Old things can be new again.
And in jazz, too few bands stick around for thirty years. Certainly there are too few edgy bands that stick around for decades without losing their bracing newness. But the World Saxophone Quartet is just that. Begun in 1976, the WSQ has always functioned on the avant-garde wing of jazz but with tremendous success and showmanship. For all its honking and squealing, the WSQ has also covered Jimi Hendrix and Duke Ellington, making it for a long time on Elektra/Nonesuch. The band, which normally plays as just four saxophones with no rhythm section, long ago achieved a balance between the daring and the structured.
Yes We Can (read my PopMatters full review HERE) finds the band live in concert, playing alone and without frills. Things are not just as they were in '76, however. Julius Hemphill passed a while ago, and he is replaced here by the band's newest permanent member, the thrilling James Carter. Replacing Oliver Lake for a few concerts was Kidd Jordan, the New Orleans veteran who originally brought the band together. Founding members David Murray and Hamiet Bluiett are on hand and holding down the traditional sound.
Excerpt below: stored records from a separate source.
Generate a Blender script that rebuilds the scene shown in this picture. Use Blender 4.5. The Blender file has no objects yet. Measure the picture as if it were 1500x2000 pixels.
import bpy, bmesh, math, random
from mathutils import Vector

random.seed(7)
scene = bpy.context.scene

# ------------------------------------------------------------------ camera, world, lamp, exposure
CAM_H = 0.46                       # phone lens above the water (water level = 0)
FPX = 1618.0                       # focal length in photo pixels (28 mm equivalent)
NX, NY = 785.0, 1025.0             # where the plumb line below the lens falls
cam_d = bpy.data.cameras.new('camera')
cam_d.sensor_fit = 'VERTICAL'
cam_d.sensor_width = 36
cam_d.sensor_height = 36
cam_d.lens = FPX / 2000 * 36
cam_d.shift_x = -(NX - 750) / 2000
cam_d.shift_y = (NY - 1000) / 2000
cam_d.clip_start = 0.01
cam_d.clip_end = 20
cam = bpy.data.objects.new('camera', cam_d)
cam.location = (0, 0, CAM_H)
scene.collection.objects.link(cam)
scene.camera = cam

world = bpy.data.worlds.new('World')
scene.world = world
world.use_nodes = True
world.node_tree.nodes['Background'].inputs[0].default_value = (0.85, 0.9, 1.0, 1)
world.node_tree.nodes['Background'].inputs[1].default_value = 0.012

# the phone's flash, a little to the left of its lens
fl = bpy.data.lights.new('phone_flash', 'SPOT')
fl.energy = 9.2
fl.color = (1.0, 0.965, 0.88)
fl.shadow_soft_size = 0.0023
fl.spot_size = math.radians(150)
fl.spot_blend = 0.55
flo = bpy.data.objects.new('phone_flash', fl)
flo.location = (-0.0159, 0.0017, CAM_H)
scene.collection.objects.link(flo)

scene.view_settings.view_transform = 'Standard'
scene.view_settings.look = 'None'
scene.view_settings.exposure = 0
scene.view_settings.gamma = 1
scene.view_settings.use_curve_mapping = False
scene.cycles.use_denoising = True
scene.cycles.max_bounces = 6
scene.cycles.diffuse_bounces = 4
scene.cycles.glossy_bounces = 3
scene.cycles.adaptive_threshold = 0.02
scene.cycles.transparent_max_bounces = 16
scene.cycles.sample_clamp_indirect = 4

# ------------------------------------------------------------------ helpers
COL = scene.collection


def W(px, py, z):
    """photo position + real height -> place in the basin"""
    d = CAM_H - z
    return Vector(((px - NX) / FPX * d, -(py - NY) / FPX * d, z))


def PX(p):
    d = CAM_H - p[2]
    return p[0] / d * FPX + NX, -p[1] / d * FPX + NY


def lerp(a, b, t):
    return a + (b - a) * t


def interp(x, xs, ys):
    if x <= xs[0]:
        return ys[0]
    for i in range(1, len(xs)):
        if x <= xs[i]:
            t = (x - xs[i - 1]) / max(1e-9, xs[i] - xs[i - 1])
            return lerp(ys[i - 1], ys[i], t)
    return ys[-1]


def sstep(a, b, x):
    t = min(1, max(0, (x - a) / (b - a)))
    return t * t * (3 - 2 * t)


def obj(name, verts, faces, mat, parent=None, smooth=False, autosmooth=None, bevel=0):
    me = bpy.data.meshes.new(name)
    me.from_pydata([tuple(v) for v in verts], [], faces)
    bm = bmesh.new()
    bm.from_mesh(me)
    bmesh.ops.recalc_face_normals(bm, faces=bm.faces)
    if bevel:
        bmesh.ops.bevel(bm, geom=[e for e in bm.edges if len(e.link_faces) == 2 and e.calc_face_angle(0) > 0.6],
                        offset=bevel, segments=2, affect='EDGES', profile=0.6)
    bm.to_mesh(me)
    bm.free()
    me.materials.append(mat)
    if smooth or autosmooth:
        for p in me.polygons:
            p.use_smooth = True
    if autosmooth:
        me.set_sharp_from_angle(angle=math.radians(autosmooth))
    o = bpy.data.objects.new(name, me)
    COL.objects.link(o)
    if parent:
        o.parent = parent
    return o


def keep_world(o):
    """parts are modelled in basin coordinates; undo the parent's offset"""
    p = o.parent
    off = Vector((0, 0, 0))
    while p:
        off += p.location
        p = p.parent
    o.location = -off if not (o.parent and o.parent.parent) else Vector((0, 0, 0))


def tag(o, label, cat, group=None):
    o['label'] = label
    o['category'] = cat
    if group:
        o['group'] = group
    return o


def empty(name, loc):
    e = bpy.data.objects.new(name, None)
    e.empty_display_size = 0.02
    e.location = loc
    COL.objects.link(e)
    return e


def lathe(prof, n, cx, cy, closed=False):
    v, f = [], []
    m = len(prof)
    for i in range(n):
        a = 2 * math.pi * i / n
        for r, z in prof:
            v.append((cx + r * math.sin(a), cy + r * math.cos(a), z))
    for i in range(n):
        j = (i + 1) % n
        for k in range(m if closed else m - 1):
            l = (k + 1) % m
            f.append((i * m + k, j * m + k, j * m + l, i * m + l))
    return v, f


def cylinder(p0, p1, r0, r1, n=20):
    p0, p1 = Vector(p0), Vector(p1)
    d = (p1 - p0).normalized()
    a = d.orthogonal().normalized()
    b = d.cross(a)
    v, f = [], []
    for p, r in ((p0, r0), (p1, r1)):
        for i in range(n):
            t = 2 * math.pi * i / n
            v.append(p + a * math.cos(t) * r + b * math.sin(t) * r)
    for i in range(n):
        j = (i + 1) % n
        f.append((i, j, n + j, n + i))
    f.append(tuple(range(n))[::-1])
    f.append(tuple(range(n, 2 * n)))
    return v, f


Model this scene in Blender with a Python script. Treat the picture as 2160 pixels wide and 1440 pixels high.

Things start, as they always did when I saw the band live in the past, with Bluiett's "Hattie Wall," grounding things in a stomping groove rather than just abstraction. But this program then moves into fresh territory: something wild from Jordan, a lovely ballad from Murray that has the WSQ sounding like a lovely, harmonized chorus, "The Guessing Game" from Bluiett that takes advantage of the band's facility with pastel clarinet sounds.
This is a solid WSQ record in the classic mode. No African drummers or R 'n' B covers, which were both cool things for the band but not its bread and butter. Yes We Can, which of course refers to the US election of Barack Obama, find the band content and solid but also new, looking to the past but happily grounded in the present. It's a good place to discover the band if you don't know it, and it's a good place to come back to if you're an old fan who hasn't heard these boys in a while.